National News

NC's Burr: Trump pressed for end to Senate Russia inquiry

Trump told Sens. Mitch McConnell, Richard Burr and others that he wanted an inquiry into Russian interference in the election to come to a close.

Posted Updated
RUSSIA INQUIRY 2
By
Jonathan Martin, Maggie Haberman
and
Alexander Burns / New York Times News Service
WASHINGTON — President Donald Trump over the summer repeatedly urged senior Senate Republicans, including the chairman of the Senate Intelligence Committee, to end the panel’s investigation into Russia’s interference in the 2016 election, according to a half dozen lawmakers and aides. The requests were a highly unusual intervention from a president into a legislative inquiry involving his family and close aides.

Sen. Richard Burr of North Carolina, the Intelligence Committee chairman, said in an interview this week that Trump told him that he was eager to see an investigation that had overshadowed much of the first year of his presidency come to an end.

“It was something along the lines of, ‘I hope you can conclude this as quickly as possible,'” Burr said.
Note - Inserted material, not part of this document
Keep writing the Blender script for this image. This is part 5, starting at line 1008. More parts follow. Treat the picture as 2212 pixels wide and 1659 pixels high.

He said he replied to Trump that “when we have exhausted everybody we need to talk to, we will finish.”

In addition, according to lawmakers and aides, Trump told Sen. Mitch McConnell of Kentucky, the Senate Republican leader, and Sen. Roy Blunt, R-Mo., a member of the Intelligence Committee, to end the investigation swiftly.

Sen. Dianne Feinstein, D-Calif., a former chairwoman of the Intelligence Committee, said in an interview this week that Trump’s requests were “inappropriate” and represented a breach of the separation of powers.
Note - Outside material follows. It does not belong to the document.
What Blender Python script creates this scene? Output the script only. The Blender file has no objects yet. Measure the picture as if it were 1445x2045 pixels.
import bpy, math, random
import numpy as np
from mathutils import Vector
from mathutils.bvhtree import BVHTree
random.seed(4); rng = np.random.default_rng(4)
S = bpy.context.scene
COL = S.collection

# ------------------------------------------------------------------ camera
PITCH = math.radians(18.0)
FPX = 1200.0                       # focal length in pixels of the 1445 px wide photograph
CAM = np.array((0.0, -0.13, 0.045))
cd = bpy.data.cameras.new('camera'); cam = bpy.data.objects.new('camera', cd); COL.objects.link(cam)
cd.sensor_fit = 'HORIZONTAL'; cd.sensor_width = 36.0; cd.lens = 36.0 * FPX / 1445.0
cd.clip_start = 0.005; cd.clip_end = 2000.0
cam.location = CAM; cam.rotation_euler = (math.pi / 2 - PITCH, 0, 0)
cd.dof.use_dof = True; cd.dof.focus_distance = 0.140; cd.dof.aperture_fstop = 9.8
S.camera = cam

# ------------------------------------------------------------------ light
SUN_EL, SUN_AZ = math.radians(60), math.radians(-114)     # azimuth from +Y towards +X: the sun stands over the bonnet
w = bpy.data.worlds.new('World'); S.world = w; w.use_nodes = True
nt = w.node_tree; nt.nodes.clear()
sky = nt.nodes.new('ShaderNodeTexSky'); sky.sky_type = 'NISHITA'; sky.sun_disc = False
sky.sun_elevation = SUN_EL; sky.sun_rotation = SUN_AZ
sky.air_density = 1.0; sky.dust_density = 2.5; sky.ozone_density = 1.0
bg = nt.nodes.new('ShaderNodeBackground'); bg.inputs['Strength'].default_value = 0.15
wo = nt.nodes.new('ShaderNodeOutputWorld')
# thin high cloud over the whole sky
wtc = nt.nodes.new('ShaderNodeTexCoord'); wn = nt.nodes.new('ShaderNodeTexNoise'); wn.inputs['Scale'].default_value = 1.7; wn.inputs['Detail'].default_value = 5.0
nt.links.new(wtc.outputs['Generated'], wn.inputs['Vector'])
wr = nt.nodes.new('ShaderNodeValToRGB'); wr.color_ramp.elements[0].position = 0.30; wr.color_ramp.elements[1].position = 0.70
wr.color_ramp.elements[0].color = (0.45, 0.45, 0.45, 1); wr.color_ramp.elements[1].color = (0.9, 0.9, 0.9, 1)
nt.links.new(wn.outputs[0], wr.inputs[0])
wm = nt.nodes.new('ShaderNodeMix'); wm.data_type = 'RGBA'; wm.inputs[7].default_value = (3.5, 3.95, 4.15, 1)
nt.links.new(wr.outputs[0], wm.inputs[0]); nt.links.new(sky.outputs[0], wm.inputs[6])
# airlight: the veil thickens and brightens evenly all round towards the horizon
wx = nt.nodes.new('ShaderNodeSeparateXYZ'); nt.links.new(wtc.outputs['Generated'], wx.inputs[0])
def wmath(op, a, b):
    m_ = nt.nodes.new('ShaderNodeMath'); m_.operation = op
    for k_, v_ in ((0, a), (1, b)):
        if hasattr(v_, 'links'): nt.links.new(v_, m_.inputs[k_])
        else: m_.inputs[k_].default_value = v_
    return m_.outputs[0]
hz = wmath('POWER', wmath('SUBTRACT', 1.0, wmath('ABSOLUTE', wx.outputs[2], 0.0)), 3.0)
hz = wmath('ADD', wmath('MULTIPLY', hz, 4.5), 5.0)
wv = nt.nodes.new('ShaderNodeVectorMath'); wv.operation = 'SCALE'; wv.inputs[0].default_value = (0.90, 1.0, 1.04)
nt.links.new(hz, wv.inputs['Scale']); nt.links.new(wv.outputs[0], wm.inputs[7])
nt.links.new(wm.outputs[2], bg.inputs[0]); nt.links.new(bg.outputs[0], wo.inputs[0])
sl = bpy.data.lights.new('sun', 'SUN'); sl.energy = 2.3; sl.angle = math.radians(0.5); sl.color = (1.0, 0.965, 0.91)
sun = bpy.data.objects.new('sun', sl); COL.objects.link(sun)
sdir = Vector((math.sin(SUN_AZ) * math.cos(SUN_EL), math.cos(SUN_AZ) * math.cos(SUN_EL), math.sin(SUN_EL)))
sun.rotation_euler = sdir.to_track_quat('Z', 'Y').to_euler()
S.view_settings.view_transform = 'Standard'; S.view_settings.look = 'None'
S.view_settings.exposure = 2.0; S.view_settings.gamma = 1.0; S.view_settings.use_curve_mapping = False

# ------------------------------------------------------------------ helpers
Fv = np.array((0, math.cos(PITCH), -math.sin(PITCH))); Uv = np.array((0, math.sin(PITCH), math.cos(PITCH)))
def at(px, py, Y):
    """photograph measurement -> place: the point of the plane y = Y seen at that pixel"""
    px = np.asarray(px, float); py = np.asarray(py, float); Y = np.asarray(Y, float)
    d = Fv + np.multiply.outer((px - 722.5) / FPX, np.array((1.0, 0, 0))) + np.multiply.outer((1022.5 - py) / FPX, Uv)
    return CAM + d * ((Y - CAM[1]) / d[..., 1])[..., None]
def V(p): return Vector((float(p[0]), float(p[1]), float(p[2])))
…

Raj Shah, a White House spokesman, said Thursday that the president had not acted improperly. Trump, he said, “at no point has attempted to apply undue influence on committee members” and believes “there is no evidence of collusion and these investigations must come to a fair and appropriate completion.”
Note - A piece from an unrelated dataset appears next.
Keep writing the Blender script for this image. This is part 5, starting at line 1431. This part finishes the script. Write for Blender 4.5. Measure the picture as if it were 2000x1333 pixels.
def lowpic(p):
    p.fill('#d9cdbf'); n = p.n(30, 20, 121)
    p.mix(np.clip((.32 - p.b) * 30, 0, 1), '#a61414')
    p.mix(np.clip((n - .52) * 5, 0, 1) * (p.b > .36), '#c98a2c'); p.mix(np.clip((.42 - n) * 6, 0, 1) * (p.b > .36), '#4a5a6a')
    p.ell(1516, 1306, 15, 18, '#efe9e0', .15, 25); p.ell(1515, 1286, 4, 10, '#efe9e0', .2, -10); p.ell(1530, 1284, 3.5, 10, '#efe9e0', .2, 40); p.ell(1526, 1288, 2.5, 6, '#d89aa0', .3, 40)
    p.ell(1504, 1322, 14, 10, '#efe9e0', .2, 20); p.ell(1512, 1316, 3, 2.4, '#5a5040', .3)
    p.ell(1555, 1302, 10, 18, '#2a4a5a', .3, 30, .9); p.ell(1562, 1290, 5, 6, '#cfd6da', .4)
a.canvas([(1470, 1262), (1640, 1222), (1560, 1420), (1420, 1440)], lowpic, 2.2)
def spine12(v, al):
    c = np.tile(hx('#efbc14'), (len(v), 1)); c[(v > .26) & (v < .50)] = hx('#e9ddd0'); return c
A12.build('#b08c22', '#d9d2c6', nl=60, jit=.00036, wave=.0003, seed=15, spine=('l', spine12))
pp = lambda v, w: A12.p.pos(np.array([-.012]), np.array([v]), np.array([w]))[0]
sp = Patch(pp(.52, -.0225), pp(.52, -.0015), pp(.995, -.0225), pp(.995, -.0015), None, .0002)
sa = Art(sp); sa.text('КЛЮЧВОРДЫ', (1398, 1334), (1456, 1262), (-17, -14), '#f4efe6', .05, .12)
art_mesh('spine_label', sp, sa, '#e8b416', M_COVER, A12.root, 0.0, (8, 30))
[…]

Trump’s requests of lawmakers to end the Senate investigation came during a period in the summer when the president was particularly consumed with Russia and openly raging at his own attorney general, Jeff Sessions, for recusing himself from any inquiries into Russian meddling in the election.

Republicans played down Trump’s appeals, describing them as the actions of a political newcomer unfamiliar with what is appropriate presidential conduct.